When it comes to auditing a web application, the obvious low hanging fruit include XSS, SQL injection, parameter manipulation + bypass, etc. One attack that is sometimes overlooked is scanning the code for useful comments. I couldn't recall a tool that did this, so once again I sat down and wrote one. htcomment is the result.

I took the code for a spin and found some interesting results.
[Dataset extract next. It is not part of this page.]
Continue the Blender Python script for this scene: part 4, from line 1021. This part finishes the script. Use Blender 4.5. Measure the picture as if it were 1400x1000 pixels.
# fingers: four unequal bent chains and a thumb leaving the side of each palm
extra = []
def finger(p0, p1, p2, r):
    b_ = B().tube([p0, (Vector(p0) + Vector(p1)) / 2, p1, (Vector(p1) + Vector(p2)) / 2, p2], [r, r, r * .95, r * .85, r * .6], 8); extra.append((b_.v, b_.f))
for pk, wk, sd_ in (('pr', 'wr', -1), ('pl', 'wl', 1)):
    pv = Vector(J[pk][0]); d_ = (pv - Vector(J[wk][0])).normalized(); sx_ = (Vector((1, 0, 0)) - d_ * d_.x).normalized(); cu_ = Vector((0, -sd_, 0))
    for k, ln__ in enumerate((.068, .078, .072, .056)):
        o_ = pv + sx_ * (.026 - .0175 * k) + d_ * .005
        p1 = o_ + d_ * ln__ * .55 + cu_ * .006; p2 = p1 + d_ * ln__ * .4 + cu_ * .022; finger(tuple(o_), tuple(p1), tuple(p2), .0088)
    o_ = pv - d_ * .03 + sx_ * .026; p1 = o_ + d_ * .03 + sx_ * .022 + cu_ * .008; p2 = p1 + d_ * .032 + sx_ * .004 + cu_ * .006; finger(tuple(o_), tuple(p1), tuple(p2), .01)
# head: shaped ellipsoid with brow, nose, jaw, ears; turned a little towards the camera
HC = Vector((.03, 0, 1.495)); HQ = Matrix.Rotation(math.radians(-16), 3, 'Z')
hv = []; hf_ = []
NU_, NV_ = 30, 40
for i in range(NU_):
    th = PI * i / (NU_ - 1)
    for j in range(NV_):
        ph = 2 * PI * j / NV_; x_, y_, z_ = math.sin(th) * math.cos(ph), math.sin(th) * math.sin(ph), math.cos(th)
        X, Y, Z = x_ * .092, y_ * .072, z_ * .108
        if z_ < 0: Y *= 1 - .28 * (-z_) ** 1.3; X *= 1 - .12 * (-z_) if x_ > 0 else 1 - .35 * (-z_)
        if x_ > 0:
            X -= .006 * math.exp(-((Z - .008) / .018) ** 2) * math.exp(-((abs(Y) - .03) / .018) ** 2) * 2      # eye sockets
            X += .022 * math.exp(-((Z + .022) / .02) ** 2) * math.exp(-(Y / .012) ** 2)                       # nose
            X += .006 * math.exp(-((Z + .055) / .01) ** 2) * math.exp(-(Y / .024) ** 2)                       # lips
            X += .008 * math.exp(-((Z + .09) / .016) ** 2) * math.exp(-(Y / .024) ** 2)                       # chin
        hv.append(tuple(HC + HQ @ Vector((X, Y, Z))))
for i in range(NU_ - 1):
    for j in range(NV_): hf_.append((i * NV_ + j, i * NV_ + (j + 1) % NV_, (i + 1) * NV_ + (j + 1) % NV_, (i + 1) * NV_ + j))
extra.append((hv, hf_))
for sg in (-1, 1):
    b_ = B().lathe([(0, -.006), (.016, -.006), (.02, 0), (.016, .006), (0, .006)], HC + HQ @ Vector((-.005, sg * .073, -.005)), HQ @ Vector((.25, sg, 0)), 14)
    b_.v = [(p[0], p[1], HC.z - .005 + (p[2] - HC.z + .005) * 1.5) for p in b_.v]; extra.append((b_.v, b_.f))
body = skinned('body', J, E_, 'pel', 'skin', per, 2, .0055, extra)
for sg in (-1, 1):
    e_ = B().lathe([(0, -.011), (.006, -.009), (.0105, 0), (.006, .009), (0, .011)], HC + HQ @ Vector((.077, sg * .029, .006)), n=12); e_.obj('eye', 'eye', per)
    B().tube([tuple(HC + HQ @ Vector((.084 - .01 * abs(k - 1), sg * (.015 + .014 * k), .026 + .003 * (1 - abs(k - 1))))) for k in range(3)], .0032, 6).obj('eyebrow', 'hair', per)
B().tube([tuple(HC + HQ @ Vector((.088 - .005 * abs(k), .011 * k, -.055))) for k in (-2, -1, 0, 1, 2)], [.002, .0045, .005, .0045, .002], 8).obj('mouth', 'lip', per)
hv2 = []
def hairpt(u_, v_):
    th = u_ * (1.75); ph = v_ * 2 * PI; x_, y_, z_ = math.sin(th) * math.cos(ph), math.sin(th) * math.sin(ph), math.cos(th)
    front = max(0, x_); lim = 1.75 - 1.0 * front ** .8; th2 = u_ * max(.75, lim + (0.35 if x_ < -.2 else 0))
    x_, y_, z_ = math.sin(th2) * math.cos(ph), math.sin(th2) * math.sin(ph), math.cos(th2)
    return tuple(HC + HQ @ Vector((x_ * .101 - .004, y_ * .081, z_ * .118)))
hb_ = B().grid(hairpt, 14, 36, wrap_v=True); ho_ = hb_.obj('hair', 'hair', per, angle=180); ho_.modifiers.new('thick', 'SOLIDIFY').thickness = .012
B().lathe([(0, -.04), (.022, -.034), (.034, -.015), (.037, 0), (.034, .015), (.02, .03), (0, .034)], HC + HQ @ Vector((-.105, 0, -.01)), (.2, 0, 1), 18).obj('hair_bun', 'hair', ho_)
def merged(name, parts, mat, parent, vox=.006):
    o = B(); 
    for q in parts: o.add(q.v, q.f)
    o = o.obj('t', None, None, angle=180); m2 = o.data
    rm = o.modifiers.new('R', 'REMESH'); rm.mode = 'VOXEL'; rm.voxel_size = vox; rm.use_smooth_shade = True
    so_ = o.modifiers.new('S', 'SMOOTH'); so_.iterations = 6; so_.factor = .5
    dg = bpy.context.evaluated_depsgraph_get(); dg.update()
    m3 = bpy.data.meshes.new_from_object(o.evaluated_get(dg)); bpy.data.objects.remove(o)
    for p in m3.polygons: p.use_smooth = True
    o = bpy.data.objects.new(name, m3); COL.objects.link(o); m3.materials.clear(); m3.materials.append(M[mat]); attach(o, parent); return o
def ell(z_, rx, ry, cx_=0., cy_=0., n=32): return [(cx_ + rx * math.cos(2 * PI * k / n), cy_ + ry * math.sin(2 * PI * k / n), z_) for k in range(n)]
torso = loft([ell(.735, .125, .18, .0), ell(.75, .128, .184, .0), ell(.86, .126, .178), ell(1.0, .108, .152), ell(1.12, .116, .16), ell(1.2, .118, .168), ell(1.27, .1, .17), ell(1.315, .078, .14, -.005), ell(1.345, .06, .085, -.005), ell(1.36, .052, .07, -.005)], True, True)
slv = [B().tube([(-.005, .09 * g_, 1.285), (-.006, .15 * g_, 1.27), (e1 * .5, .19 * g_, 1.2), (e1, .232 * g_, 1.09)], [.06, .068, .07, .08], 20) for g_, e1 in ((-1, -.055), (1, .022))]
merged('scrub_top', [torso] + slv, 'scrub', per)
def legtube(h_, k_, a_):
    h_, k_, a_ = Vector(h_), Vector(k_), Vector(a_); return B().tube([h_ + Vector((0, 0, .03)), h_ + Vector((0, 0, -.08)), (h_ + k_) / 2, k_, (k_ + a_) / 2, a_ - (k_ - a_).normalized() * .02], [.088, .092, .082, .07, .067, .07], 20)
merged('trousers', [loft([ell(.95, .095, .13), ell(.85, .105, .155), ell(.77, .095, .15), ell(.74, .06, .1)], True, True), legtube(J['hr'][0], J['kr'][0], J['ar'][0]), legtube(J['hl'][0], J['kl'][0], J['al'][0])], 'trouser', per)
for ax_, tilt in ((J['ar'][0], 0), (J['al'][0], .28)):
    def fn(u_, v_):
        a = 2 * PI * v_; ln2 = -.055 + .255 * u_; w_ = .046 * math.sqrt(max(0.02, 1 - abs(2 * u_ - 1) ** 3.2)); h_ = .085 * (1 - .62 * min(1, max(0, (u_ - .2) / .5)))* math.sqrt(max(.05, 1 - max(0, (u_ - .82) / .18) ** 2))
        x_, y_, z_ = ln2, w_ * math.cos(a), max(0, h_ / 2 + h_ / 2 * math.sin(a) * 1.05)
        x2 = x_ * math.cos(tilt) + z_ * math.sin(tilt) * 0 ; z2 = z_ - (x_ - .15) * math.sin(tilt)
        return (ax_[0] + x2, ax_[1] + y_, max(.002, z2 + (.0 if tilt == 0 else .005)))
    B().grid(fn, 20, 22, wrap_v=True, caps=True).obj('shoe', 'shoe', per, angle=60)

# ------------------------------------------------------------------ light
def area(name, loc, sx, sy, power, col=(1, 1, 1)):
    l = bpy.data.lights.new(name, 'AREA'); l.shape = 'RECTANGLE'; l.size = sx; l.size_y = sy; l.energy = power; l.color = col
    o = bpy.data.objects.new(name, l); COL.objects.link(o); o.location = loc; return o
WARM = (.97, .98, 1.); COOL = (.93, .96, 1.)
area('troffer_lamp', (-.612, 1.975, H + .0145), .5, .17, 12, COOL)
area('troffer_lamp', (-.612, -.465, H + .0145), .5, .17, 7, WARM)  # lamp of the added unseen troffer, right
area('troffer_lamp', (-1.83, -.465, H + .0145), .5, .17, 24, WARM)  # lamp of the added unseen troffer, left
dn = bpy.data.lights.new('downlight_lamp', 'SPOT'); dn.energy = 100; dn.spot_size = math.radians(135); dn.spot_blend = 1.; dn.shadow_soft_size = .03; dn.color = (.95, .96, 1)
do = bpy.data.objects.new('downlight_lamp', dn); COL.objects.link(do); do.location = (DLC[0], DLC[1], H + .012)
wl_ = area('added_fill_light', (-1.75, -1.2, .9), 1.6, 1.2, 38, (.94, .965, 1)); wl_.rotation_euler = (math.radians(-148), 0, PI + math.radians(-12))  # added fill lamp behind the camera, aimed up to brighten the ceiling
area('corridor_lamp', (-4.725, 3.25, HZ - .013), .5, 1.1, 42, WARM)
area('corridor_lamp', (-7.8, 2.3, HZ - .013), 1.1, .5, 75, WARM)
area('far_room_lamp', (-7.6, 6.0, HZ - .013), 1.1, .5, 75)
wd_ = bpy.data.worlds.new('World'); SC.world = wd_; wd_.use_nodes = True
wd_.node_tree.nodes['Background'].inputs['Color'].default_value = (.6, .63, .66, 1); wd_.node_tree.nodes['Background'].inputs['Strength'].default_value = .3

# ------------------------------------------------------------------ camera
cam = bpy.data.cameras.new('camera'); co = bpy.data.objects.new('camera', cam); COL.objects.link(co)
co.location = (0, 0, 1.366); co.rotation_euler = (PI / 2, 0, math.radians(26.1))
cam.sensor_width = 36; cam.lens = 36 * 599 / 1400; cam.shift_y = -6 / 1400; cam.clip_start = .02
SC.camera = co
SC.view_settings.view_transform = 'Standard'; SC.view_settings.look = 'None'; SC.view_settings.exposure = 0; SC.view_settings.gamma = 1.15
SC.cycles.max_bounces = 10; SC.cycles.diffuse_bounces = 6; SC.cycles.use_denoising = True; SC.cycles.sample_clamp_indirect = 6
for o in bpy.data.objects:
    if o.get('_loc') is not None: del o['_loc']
Leftover CVS/RCS/$version-control tags on Slashdot:

http://slashdot.org/faq/tags.shtml line 326:
<!--
($VERSION) = '$Id: tags.shtml,v 1.12 2006/11/10 16:07:45 jamiemccarthy Exp $' =~ /^\$Id: \S+ (\S+)/
-->

Debugging code on CNN:

http://cnn.com line 760:
//alert('Query Variable ' + variable + ' not found');
################################################################################
http://cnn.com line 765:
//alert("yep");
################################################################################
http://cnn.com line 770:
//alert("nope");
Disabled functionality on Craigslist:
http://losangeles.craigslist.org/about/privacy.policy.html line 70:
<!-- <li>Subscribers can manage their subscriptions through the
<a href=/cgi-bin/emailSubscriber.cgi>Subscription Management</a> page. -->
Digg wierdness:
################################################################################
http://www.digg.com line 17:
<!-- digg is up 959595-->
################################################################################
http://www.digg.com line 620:
<!-- digg is done serving you. 2.01355321270u 137.03599911 6.6742x10-11m3kg-1s-2 6.6742x10-11m3kg-1s-2 -->
Yahoo load-balancing:
http://www.yahoo.com line 214:
<!-- f11.www.sp1.yahoo.com uncompressed/chunked Sun Feb 25 15:43:39 PST 2007 -->
The code used to parse comments is quite horrendous, but seems to work fairly well. It needs to be able to handle UTF-8/16/32, needs more work to better handle script and style tags, and won't parse sites whose html is all on a single line. Aside from that, its pretty fun. If you discover anything interesting with this, drop me a line. Enjoy.